• **Source material**:
====================
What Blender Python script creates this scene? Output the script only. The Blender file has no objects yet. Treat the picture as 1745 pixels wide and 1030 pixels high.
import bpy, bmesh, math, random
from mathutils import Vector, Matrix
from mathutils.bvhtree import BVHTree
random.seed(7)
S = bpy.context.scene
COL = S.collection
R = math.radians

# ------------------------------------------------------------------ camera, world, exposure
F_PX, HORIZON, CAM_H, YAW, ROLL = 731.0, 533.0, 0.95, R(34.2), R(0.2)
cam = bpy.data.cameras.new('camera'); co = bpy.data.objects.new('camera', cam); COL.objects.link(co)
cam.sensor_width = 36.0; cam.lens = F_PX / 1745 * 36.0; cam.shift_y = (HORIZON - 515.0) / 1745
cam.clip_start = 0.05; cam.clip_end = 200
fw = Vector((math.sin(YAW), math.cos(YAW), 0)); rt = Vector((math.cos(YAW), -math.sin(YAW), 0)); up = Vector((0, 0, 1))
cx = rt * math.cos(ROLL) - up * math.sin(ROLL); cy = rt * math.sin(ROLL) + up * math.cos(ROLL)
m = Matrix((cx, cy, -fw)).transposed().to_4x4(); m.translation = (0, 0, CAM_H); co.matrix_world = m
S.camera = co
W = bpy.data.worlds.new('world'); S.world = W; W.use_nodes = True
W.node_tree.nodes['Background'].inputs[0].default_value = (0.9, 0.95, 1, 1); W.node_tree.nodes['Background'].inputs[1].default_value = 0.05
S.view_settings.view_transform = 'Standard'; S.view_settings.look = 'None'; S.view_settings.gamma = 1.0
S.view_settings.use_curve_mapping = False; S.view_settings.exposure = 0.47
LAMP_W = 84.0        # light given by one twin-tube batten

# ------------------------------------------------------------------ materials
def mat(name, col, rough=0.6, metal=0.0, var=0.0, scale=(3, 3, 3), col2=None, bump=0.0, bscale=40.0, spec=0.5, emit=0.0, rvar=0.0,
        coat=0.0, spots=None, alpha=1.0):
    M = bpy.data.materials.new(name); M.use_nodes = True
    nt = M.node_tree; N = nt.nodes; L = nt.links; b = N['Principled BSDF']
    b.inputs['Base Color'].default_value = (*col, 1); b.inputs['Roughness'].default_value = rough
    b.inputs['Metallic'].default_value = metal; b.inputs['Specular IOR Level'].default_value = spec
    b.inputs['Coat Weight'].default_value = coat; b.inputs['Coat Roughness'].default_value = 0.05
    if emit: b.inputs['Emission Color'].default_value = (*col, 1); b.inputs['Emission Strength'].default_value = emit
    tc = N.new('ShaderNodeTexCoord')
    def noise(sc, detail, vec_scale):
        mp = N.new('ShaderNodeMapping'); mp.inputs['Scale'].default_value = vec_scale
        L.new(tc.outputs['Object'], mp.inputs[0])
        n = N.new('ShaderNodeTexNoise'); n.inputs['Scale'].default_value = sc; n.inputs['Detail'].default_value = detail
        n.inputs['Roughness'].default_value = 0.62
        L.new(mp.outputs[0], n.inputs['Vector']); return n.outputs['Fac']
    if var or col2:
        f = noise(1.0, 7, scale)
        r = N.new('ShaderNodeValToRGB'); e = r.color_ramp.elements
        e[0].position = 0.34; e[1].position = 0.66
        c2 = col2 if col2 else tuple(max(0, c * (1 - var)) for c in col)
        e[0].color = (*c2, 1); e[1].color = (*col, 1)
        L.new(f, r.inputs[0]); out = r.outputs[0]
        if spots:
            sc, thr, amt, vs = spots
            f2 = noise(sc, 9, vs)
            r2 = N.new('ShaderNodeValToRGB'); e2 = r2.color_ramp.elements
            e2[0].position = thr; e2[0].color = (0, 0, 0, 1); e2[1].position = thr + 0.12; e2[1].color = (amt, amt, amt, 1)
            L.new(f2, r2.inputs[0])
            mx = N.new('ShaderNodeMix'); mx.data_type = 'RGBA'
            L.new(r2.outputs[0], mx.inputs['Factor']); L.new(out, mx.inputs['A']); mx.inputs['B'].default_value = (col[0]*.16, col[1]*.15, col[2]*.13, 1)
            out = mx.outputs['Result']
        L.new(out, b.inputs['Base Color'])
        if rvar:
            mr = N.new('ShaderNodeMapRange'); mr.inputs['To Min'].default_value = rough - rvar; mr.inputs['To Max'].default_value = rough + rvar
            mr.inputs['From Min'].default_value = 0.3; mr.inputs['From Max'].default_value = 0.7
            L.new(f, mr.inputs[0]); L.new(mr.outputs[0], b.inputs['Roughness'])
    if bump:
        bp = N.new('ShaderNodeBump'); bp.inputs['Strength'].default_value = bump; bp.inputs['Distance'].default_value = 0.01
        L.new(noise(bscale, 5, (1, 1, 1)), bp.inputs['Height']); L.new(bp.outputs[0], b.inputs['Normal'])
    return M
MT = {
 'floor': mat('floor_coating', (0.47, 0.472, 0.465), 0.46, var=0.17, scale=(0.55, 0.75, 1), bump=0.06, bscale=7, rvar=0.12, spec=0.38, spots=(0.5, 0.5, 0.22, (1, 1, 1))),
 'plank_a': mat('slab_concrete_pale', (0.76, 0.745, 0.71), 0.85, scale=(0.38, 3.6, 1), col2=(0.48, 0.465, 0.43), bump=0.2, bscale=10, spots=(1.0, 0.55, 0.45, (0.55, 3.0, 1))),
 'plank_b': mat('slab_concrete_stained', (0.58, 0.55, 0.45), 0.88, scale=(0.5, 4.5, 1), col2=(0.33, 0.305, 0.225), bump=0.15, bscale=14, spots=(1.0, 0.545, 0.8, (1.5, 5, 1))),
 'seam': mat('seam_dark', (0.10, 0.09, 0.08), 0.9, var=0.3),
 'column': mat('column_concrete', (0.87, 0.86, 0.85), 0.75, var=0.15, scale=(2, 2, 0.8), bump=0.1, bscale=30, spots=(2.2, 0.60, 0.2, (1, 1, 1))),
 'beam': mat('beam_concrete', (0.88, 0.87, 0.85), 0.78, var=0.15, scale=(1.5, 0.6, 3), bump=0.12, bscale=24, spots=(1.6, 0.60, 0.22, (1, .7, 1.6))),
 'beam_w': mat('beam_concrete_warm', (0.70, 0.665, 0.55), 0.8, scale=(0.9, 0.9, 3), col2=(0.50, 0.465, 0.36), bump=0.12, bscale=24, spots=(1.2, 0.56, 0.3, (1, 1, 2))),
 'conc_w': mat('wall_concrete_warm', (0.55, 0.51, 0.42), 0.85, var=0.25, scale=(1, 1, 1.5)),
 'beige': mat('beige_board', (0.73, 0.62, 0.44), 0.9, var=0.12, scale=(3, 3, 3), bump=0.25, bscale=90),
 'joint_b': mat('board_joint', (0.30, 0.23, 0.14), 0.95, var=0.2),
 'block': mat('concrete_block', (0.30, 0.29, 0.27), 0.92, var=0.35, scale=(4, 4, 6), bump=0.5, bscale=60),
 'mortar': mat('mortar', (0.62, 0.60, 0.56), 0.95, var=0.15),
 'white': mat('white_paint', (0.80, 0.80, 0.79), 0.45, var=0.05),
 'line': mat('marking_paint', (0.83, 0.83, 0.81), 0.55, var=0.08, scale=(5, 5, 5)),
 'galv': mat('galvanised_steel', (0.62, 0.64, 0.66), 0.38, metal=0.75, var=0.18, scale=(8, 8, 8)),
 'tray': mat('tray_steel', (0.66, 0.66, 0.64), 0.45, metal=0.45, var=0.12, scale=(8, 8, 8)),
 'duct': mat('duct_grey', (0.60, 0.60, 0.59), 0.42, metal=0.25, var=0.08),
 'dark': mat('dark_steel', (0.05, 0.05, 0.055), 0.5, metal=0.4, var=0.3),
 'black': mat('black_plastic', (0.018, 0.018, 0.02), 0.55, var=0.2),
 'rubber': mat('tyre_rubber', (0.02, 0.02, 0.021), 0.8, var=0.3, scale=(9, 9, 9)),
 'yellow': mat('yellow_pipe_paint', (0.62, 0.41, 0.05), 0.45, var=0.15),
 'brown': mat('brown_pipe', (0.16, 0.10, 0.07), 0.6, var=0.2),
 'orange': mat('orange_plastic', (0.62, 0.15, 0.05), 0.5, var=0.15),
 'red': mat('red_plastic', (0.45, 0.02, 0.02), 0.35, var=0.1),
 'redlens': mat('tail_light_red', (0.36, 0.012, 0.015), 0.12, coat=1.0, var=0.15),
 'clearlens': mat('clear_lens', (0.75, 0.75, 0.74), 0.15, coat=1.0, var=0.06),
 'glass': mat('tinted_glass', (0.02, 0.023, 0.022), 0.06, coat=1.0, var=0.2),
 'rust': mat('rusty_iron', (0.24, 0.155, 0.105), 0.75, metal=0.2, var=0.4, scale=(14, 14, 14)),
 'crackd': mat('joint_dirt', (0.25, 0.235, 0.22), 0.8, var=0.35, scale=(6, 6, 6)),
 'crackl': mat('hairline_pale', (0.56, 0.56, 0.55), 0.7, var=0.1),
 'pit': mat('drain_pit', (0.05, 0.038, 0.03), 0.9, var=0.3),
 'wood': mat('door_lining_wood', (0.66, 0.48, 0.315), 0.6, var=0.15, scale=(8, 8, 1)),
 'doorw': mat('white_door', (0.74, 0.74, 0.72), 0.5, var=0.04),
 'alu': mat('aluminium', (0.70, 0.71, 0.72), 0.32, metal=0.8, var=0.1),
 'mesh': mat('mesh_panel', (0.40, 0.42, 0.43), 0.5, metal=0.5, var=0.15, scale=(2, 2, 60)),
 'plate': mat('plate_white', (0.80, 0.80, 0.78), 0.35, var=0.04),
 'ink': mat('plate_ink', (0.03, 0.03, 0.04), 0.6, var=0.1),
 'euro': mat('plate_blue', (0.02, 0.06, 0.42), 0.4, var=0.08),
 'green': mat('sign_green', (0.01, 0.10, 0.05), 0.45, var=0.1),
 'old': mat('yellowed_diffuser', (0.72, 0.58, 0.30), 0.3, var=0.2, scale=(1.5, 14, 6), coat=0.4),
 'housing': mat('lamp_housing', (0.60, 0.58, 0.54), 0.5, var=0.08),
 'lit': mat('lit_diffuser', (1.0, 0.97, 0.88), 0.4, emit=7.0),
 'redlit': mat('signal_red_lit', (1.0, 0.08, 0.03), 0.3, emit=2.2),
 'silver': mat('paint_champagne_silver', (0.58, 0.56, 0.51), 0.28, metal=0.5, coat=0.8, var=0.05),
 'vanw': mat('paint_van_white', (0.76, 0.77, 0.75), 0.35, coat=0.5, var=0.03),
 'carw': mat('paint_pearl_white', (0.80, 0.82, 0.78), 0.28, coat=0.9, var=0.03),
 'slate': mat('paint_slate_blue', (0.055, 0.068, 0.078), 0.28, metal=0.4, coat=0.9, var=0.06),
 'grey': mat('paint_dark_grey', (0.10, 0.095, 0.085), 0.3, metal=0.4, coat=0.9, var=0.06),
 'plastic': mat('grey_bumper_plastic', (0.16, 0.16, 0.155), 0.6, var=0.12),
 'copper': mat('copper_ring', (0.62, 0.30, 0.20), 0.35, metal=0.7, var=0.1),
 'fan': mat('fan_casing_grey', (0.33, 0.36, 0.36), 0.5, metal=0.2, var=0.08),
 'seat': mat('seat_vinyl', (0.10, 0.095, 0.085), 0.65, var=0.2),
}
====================
Return a word-for-word copy of the lines from the beginning of the listing to the line holding "R = math.radians", both kept.

• **Solution to this exercise**:
What Blender Python script creates this scene? Output the script only. The Blender file has no objects yet. Treat the picture as 1745 pixels wide and 1030 pixels high.
import bpy, bmesh, math, random
from mathutils import Vector, Matrix
from mathutils.bvhtree import BVHTree
random.seed(7)
S = bpy.context.scene
COL = S.collection
R = math.radians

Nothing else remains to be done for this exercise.